**Exercise goal:** Only the lines from the start of the data through the one containing "me = mesh('cobbles', np.concatenate(VV), FF);" belong in your answer; return them exactly.

**Available data:**
_____

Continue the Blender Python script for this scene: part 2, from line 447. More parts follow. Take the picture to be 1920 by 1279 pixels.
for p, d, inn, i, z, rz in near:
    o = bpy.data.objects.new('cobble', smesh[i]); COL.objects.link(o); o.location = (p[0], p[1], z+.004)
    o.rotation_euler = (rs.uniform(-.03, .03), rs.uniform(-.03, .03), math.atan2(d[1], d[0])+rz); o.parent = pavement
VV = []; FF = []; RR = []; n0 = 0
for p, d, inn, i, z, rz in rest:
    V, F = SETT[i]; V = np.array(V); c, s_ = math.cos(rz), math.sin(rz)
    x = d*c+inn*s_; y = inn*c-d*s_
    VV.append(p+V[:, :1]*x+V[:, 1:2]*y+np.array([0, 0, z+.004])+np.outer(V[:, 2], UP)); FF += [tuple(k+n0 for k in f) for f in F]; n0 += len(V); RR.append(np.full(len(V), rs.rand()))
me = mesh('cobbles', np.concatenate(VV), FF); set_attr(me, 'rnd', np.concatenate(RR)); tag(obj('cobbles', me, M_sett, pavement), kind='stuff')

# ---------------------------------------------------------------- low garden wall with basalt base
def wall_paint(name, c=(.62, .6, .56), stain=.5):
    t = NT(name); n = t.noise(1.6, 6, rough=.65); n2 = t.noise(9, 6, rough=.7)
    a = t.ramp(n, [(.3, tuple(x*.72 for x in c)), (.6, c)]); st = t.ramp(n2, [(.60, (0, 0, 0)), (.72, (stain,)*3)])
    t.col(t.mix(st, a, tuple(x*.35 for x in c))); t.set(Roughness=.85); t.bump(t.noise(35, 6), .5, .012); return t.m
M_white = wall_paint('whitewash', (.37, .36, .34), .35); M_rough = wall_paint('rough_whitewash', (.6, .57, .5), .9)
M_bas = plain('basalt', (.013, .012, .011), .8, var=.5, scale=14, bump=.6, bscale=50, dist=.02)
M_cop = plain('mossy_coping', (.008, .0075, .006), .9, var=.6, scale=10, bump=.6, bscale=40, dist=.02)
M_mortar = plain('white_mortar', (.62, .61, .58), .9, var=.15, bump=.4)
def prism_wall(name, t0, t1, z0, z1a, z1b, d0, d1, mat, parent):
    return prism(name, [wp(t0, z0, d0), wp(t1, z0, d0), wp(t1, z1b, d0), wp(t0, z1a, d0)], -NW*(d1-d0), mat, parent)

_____

**Solved problem:**
Continue the Blender Python script for this scene: part 2, from line 447. More parts follow. Take the picture to be 1920 by 1279 pixels.
for p, d, inn, i, z, rz in near:
    o = bpy.data.objects.new('cobble', smesh[i]); COL.objects.link(o); o.location = (p[0], p[1], z+.004)
    o.rotation_euler = (rs.uniform(-.03, .03), rs.uniform(-.03, .03), math.atan2(d[1], d[0])+rz); o.parent = pavement
VV = []; FF = []; RR = []; n0 = 0
for p, d, inn, i, z, rz in rest:
    V, F = SETT[i]; V = np.array(V); c, s_ = math.cos(rz), math.sin(rz)
    x = d*c+inn*s_; y = inn*c-d*s_
    VV.append(p+V[:, :1]*x+V[:, 1:2]*y+np.array([0, 0, z+.004])+np.outer(V[:, 2], UP)); FF += [tuple(k+n0 for k in f) for f in F]; n0 += len(V); RR.append(np.full(len(V), rs.rand()))
me = mesh('cobbles', np.concatenate(VV), FF); set_attr(me, 'rnd', np.concatenate(RR)); tag(obj('cobbles', me, M_sett, pavement), kind='stuff')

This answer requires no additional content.